Journalist remembers a rebel friend killed in Syria's civil war

For an Islamist rebel who had once wanted to join the jihadist leader Abu Musab Al Zarqawi in Iraq, he was surprisingly friendly.

Powered by automated translation

Anas, a witty, passionate, 32-year-old father of three, had been one of my favourite rebels.

We first met almost two years ago when I was reporting for The Telegraph newspaper from the city of Ramtha in Jordan, just across the Syrian border from Deraa.

For an Islamist rebel who had once wanted to join the jihadist leader Abu Musab Al Zarqawi in Iraq, he was surprisingly friendly. Although he never actually shook hands with me, he did occasionally give me a high-five, and I was pleasantly surprised when he phoned me on December 25 to wish me a happy Christmas.

Like most rebels, Anas was wanted in Syria for taking part in street protests in the early days of the country's revolution. He was imprisoned and tortured, and shortly after his release in May 2011, he escaped to Jordan.

A year later, he returned to Deraa and fought with the Free Syrian Army (FSA), serving as a field commander in the Mansour battalions. Then in September last year, he was wounded in the leg by a piece of shrapnel and returned to Ramtha to be with his wife, Aysha, who was ecstatic that he was still alive.

"I don't know what I will do if I lose him," she once told me. "I have nothing to live for if something happens to him."

On August 27, Anas was killed when a landmine exploded in Deraa, killing him instantly along with three other fighters.

"I didn't want to ask if his body was ripped apart," his friend Abu Ahmad told me. "I left the azza [wake] and walked outside with his father and we both cried."

Anas is yet another casualty of the 29-month-old civil conflict that has resulted in more than 100,000 deaths. Clinging to memories of her beloved, Anas's 28-year-old widow is left with nothing to live on except intermittent charity - a common fate for rebel widows.

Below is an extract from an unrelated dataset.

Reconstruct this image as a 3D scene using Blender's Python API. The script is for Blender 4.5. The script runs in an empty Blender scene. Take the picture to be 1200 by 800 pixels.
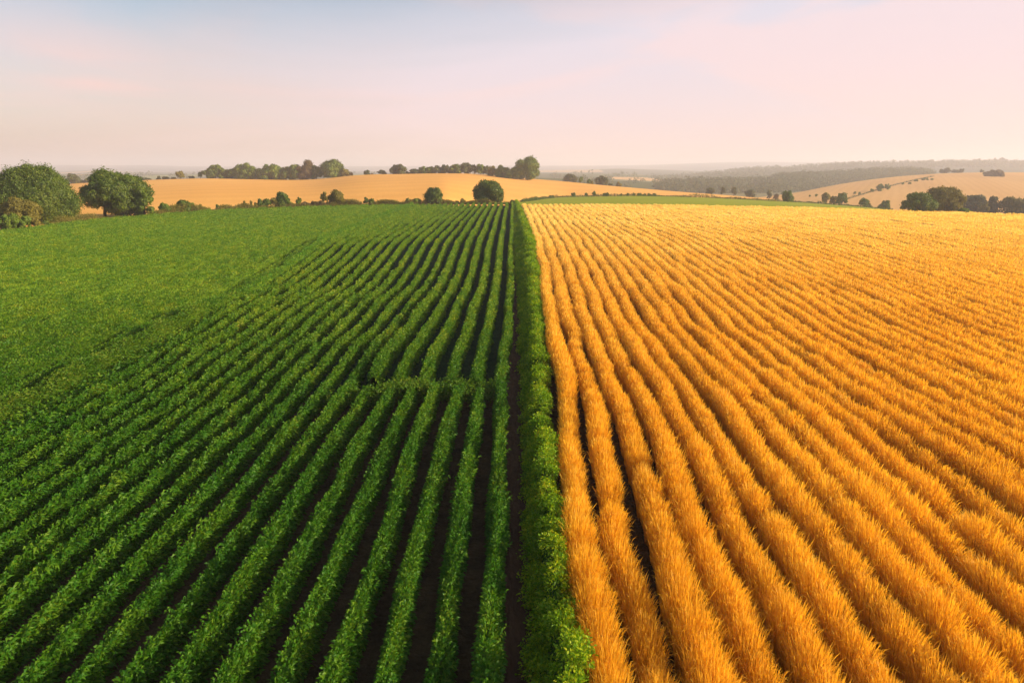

I often used to visit the family in their sparsely furnished apartment in Ramtha, which now also houses Anas's parents and Aysha's father and brother. They often skipped meals because there was nothing to eat. But despite their extremely difficult circumstances, the atmosphere in their home was always warm and welcoming.

Last October, Anas showed me a video clip of him fighting government forces armed with a Kalashnikov AK-47. Minutes later, he turned away from his laptop and began applying nail polish to his daughters' toenails. When he was away, he often flirted with his wife via text messages. Last April, he went to Deraa again, although not fully recovered from his wound.

By chance, I'd seen him the month before he left in a tiny apartment in which he was staying in Irbid, about an hour's drive from Ramtha, with a group of FSA fighters. "I wanted my wife to get used to me being away from her," he explained.

After he left, Aysha told me how the war had changed him. "He was [once] very rigid, but he became more open-minded."

Anas was religiously conservative, but after spending some time in Ramtha, which is more liberal, his attitude towards gender changed. He became more open and easygoing, showing affection for his wife in front of me, for example. And unlike other conservative men who prefer that their wives stay at home all the time, he didn't mind if she took a taxi to see her sisters.

Although he was impressed with the insurgent group Jabhat Al Nusra's fighting capabilities, he did not share their values. "I met with them last year," he told me. "They protested when I lit a cigarette . These guys are killing civilians in the explosions."

Just two days before his death, we exchanged messages on Skype, and joked about how we would like to see a military attack that would rid the Syrians of the dictator Bashar Al Assad and Al Nusra at the same time. His last word to me was "Amen".